Daniel Day-Lewis is going to win this. No one has really questioned it for months, as much as Bradley Cooper and Hugh Jackman may have their supporters. It's pretty hard to argue with this win.
Our Bet: Daniel Day-Lewis dominates the way Lincoln dominated those young telegraph operators.
BEST SUPPORTING ACTRESS: No one is killing the dream she's dreamed.
Anne Hathaway has been number one with a bullet in this category from the moment she was cast in Les Miserables, and in an exceptionally weak field of Best Supporting Actress competition, nothing has really happened to change that. Her biggest threat remains Sally Field, though it's hard to take that too seriously as a contest given the general loss of heat around Lincoln. At this point I'm already looking forward to Hathaway's flustered but somehow intimidating acceptance speech.

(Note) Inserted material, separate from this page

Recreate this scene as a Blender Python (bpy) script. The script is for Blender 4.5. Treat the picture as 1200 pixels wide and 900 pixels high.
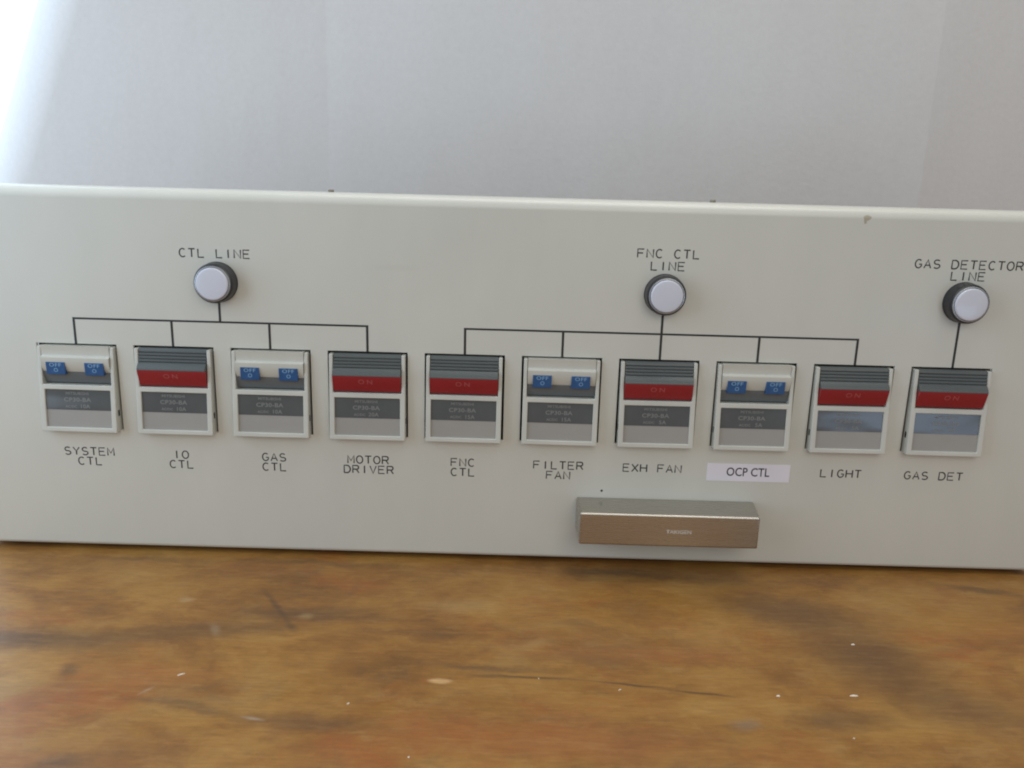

Our Bet: Anne has taken Oscar season in her stride, and it's staying there.

Oh boy. From the moment we knew this would be a category consisting entirely of previous winners-- the first time that has ever happened in Academy history-- we knew this would be a doozy. At the moment Tommy Lee Jones still appears to have an edge, having won SAG Award and most critics prizes, but there's plenty of chatter suggesting that can't last. Can an enthusiasm for Robert DeNiro's late career-- something we've usually just mourned?-- help him take this? Can the Argo surge sweep Alan Arkin up along with it? If Philip Seymour Hoffman got in there with a film that seemed so polarizing, could that give him an edge? And hey, Christoph Waltz won the Golden Globe! Honestly, I think most of that talk is just a way to have a conversation in an Oscar race that has dragged on forever.
Our Bet: Tommy Lee Jones might not be the most exciting winner, but he deserves it and he'll get it.